### DATA SHOWN
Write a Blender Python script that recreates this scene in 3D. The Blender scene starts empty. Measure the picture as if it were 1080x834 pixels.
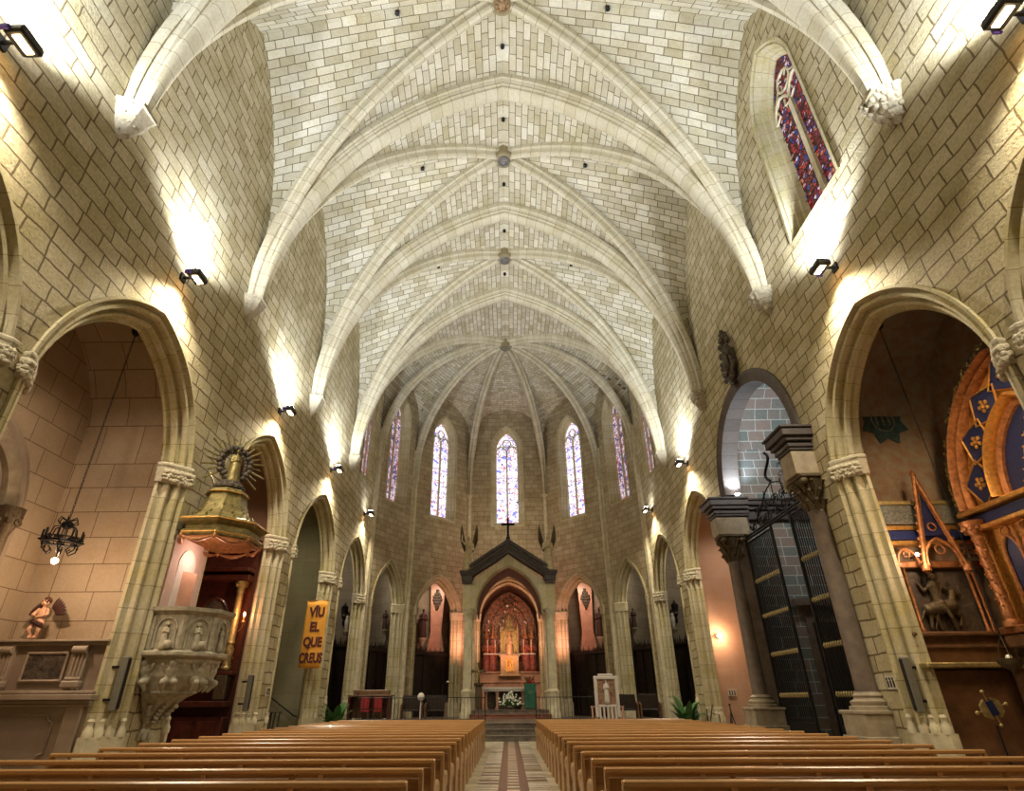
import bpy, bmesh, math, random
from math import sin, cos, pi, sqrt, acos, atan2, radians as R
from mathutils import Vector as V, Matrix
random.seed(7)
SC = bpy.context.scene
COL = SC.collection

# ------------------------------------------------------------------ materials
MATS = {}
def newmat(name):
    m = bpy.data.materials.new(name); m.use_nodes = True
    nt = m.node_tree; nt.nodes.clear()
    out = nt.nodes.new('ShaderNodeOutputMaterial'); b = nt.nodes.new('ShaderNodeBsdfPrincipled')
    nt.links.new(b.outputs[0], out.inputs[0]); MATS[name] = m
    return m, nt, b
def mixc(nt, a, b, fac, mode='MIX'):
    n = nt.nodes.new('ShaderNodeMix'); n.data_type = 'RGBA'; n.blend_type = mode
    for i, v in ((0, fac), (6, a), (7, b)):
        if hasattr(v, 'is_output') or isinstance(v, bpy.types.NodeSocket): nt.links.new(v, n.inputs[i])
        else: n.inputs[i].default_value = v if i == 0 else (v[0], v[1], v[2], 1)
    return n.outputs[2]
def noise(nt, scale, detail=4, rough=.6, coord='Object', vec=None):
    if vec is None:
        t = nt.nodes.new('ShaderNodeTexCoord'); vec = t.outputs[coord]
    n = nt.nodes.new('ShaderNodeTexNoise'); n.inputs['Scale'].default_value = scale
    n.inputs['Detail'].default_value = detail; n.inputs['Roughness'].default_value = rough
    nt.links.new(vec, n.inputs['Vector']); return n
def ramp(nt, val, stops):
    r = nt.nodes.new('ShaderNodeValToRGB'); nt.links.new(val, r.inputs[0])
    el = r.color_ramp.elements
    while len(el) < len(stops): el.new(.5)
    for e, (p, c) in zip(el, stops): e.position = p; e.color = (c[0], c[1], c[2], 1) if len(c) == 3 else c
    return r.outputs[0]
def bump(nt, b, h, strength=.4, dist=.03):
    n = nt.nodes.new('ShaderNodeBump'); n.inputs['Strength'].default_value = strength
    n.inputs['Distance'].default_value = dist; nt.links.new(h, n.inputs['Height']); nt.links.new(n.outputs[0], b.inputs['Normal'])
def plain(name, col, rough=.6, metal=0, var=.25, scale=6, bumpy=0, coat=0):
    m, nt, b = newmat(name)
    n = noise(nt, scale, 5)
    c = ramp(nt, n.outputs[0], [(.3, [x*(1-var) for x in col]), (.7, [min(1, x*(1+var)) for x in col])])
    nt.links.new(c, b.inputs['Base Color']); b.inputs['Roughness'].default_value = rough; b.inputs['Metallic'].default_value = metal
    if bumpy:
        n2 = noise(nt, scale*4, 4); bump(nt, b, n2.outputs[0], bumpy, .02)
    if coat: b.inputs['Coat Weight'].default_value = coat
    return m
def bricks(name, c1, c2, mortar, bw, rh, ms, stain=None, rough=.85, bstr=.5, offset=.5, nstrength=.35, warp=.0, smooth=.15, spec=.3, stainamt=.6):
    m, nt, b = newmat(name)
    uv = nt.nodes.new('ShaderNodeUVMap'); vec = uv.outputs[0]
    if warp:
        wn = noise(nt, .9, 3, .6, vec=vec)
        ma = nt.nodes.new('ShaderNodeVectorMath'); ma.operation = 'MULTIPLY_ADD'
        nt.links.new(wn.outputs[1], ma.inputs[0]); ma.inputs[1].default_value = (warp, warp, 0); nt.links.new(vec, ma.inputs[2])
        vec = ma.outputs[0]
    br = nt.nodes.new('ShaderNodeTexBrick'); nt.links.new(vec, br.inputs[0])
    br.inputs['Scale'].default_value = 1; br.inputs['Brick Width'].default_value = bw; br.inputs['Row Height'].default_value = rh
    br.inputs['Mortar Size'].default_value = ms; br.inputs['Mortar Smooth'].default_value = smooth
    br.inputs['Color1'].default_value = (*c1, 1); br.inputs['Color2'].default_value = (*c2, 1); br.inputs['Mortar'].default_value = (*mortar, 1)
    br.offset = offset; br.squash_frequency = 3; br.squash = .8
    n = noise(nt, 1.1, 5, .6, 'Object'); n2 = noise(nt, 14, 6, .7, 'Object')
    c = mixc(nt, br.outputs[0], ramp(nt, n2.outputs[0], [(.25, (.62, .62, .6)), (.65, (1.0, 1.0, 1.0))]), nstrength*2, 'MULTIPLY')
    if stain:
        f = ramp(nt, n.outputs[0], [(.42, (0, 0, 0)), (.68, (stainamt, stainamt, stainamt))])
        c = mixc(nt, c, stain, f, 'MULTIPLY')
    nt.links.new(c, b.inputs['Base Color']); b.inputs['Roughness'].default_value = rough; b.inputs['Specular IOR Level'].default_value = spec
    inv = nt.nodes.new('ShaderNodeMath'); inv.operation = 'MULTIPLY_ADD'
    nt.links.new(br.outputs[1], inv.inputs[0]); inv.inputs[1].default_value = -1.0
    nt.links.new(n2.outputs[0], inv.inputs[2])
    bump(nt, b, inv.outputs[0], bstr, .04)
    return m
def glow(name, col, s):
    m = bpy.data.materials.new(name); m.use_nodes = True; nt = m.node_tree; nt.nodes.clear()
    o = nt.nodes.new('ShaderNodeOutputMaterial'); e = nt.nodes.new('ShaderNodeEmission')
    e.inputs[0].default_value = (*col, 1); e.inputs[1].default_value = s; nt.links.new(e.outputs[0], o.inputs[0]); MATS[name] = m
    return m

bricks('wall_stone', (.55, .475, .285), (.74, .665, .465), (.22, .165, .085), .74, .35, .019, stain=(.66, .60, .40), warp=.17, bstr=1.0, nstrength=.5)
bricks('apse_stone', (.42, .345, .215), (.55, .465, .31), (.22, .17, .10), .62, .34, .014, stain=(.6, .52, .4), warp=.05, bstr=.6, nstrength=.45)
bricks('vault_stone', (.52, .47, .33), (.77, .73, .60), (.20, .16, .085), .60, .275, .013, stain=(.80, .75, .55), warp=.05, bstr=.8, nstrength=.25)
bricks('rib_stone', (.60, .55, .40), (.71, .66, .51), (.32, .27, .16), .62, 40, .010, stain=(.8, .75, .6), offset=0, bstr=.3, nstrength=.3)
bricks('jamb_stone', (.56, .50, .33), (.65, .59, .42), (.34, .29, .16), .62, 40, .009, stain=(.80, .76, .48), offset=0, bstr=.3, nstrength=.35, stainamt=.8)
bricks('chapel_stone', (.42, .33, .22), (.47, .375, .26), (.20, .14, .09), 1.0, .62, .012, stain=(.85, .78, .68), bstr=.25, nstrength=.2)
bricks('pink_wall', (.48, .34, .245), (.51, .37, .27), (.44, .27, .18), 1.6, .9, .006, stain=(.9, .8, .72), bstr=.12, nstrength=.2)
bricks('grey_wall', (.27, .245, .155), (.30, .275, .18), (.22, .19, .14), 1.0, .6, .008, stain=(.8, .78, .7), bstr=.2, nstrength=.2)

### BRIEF
Each line from the one containing "stain=(.85, .78, .68), bstr=.25, nstrength=.2)" to the end of the listing above should be copied exactly, and nothing else.

### REPLY TO THE TASK
bricks('chapel_stone', (.42, .33, .22), (.47, .375, .26), (.20, .14, .09), 1.0, .62, .012, stain=(.85, .78, .68), bstr=.25, nstrength=.2)
bricks('pink_wall', (.48, .34, .245), (.51, .37, .27), (.44, .27, .18), 1.6, .9, .006, stain=(.9, .8, .72), bstr=.12, nstrength=.2)
bricks('grey_wall', (.27, .245, .155), (.30, .275, .18), (.22, .19, .14), 1.0, .6, .008, stain=(.8, .78, .7), bstr=.2, nstrength=.2)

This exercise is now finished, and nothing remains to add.